Fifty years ago today, the Rev. Martin Luther King, Jr. was murdered. Prophetic voices are those that speak unpopular truth in spite of opposition, that bring God's word to bear upon the times. Rev. King took the promises of Isaiah, the concerns of Jesus, the equality of the Gospel preached by Paul, and applied them to our American problems of racism, poverty, and war. Like Jesus and Dr. Jonah, his faithfulness to that vision of justice rolling down like an everlasting stream put him in the path of evil, of danger, of those profiting from injustice, and led to his death. Like many of the Biblical prophets, his life was human and not perfect, but that does not invalidate the core of what he stood for. This article gives a good reminder of the faith-based roots of Rev. King's civil rights work.
photo from Time Magazine
Fifty year anniversaries are now entering my memory. I was five, and I remember driving through Washington DC with my parents after the riots that followed Rev. King's death. My dad had a small construction company which employed mostly inner-city African-Americans from Baltimore and DC, so I'm not sure if we were there to check on a job site or on his employees or to see history, but I remember the eerily empty streets, the boarded windows of shops, the detritus of destruction, and the sense of anguish. At least some of America mourned the loss, with violent frustration.
Today's anniversary is a good time to reflect on how people of faith should be responding to injustice in our own time. Yesterday our leader stoked fear of immigrants once again by painting a dire picture of a caravan of Central Americans fleeing war and heading for the border, calling on the military to stop them. America in 2018 remains insular, fearful, divided, racist, and unjust, and many of our supposedly evangelical churches have chosen to turn a blind eye to much evil in return for a Supreme Court Justice appointment of their liking. Wherever you fall on that issue, link to this statement from a broad range of Christian leaders seeking to apply Biblical principles to current events, and prayerfully consider how we should bring faith to bear upon our own times.

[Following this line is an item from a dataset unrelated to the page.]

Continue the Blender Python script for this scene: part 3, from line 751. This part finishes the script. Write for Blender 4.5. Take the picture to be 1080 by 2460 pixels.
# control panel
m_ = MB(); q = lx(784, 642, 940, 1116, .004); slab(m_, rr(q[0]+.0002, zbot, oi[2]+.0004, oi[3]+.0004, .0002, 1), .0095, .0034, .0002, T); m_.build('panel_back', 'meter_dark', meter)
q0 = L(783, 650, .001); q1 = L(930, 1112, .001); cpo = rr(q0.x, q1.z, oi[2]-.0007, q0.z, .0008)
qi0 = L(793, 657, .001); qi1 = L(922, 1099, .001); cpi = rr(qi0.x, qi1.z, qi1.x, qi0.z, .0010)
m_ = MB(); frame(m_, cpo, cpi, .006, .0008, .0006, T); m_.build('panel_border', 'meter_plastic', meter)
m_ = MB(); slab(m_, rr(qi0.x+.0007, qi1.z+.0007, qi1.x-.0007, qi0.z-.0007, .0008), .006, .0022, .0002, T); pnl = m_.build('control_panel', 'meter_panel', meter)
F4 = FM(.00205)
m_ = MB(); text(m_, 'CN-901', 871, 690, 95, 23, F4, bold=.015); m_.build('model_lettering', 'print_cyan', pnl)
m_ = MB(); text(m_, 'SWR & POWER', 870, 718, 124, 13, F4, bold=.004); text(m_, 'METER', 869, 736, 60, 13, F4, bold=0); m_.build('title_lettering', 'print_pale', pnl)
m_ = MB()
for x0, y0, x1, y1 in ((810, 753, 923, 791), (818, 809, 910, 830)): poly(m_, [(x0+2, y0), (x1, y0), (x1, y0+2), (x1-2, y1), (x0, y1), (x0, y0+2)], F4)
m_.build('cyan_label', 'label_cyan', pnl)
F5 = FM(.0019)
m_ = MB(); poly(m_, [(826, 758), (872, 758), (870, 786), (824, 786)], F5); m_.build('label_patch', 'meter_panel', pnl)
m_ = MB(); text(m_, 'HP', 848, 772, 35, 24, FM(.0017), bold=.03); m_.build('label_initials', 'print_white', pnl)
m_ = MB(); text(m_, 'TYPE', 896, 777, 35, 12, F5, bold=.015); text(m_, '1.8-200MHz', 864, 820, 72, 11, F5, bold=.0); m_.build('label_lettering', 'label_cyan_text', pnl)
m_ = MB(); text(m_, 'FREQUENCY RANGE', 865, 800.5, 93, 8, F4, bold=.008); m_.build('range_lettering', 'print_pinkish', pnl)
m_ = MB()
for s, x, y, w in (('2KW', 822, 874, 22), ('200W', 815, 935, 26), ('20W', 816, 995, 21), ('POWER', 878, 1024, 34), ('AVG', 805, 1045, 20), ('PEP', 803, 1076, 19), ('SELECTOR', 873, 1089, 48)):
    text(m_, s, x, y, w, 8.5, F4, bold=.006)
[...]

And lastly I give you an example I'm proud of. Duke Cru paints a bridge every Easter Saturday, covering over the layers of student advertisements with white paint and a "Christ is Risen" message. This year they (3 of my kids) added the names of all the students killed at Parkland, and that of Stephon Clark the 22 year old young father, unarmed and in his grandmother's fenced yard, killed by anxious, jumpy policemen who mistook his identity and didn't wait to find out the truth. Jesus' death and resurrection matters, to the students of Parkland, to the Stephon Clarks of this world, to the gunmen too. Because that redemption calls out evil and brings a solution. Justice will roll down.